Nació esclava y, con otro nombre, se escapó a Canadá -refugio terrenal que El cuento de la criada evoca y sostiene-, fue la primera mujer negra que le ganó una demanda a una persona blanca, la dueña de su propia imagen publicada con copyright incluido, la abolicionista a la que indagan quienes estudian a Beyoncé en la universidad y la cara que Gloria Steinem quiere ver en un billete de dólar. Se llamaba Isabella Bomefree y nadie sabe si en verdad nació en 1797 porque nadie ponía demasiada atención en las personas que eran propiedad de otras. Las horas patrimoniales eran parte del robo y la inexactitud biográfica, la del desprecio. Tenía nueve años cuando la vendieron junto a un lote de ovejas a un terrateniente en Nueva York. A la niña oveja la tenían para arar, sembrar y cocinar mientras cruzaba el infierno acosador y el sonido roto del látigo para mantenerse viva. Seguramente recordó aquel cruce rancio de fusta abusiva y los callos y los sabañones en sus manos de nena cuando dio su discurso en Akron (Ohio) en el Congreso de Mujeres que organizaron en 1851. "Soy una mujer y nadie me ayudó con esas cosas que los caballeros dicen que las mujeres necesitamos" (la mano de ellos para subir a una carreta o para saltar los charcos de las calles) les dijo Sojourner a sus compañeras, “y ¿acaso no soy una mujer? ¡Mírenme! ¡Miren mis brazos! He trabajado en los establos y ningún hombre lo hizo nunca mejor que yo! (…) Parí hijos y vi cómo fueron vendidos como esclavos”. Fue rescatando a uno de esos hijos, ilegalmente vendido durante los primeros tiempos de la abolición, que ganó cual Pine Leaf -jefa de tribu y guerrera del pueblo Crow- aquella demanda histórica contra un blanco. No fue su única demanda ni su único triunfo de tribunal. La historia del negocio de su foto publicitaria la explicaba con una frase: “Vendo la sombra para proteger la sustancia”. Ese era su manifiesto, palabras sanguíneas en circulación turbulenta, y es ese el pie de página que se lee en sus retratos y que fueron parte de aquellas tarjetas de visita, figuritas intercambiables de la época cuyo precio variaba según la celebridad fotografiada y que hoy coleccionistas y museos atesoran y ostentan.

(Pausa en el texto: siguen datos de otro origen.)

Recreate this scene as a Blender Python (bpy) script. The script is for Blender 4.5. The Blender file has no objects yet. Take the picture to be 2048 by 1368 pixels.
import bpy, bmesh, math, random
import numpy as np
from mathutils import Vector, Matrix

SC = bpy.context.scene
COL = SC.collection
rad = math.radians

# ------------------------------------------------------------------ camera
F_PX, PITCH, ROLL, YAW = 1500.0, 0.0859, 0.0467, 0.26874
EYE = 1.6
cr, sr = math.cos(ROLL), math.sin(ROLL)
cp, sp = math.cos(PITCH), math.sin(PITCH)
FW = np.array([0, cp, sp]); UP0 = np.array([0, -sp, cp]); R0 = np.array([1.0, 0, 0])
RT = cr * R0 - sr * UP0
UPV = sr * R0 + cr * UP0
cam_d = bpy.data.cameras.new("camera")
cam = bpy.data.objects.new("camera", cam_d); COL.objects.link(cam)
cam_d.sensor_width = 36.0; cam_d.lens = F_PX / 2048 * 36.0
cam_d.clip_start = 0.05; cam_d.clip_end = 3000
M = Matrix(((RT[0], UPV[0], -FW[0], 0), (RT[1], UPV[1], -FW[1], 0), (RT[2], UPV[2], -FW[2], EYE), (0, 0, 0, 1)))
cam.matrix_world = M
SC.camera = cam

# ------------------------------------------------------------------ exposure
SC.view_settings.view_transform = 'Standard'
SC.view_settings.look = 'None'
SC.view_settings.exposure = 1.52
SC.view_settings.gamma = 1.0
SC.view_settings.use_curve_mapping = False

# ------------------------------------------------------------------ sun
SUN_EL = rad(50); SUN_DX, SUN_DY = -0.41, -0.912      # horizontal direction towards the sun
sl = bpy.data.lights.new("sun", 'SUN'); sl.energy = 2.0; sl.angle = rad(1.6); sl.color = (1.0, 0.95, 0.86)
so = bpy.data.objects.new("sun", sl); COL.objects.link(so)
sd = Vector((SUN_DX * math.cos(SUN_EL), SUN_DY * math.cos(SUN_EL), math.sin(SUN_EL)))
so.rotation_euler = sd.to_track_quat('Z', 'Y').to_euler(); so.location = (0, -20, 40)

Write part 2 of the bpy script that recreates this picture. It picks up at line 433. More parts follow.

Antes de que lxs fotógrafxs ganaran su derecho de autoría, Sojourner controlaba la copia y la reimpresión de su propia imagen. Una cabeza cubierta, una pañoleta tejida y clara sobre los hombros y un vestido cuáquero un talle más grande, eran los invitados a la pose serena (más de una pose) que costaba los 25 centavos que Sojourner Truth recaudaba para el movimiento abolicionista recordándoles a las sufragistas que no solo había mujeres blancas.
La residente de la verdad, como ella se bautizó si leemos su nombre - sojourner truth -, que se escapó con sus hijas pequeñas cuando su dueño no cumplió con la promesa de emanciparla (en los preámbulos de la abolición), debatía en reuniones cerradas, antes y después de posar para la foto de campaña, y también debatía en público –una escena casi imposible de imaginar– sin agregarle párrafos a la enciclopedia de la angustia, repertorio de atribución de culpas y precedencias. Lo hacía con una música vocal, salpicada por funerales evitados y de los otros, y como anticipación y respuesta a la tregua demasiada larga en la que dormían sin haber nacido los derechos civiles de las mujeres negras, ultrajadas por la esclavitud e ignoradas por los movimientos feministas de la época.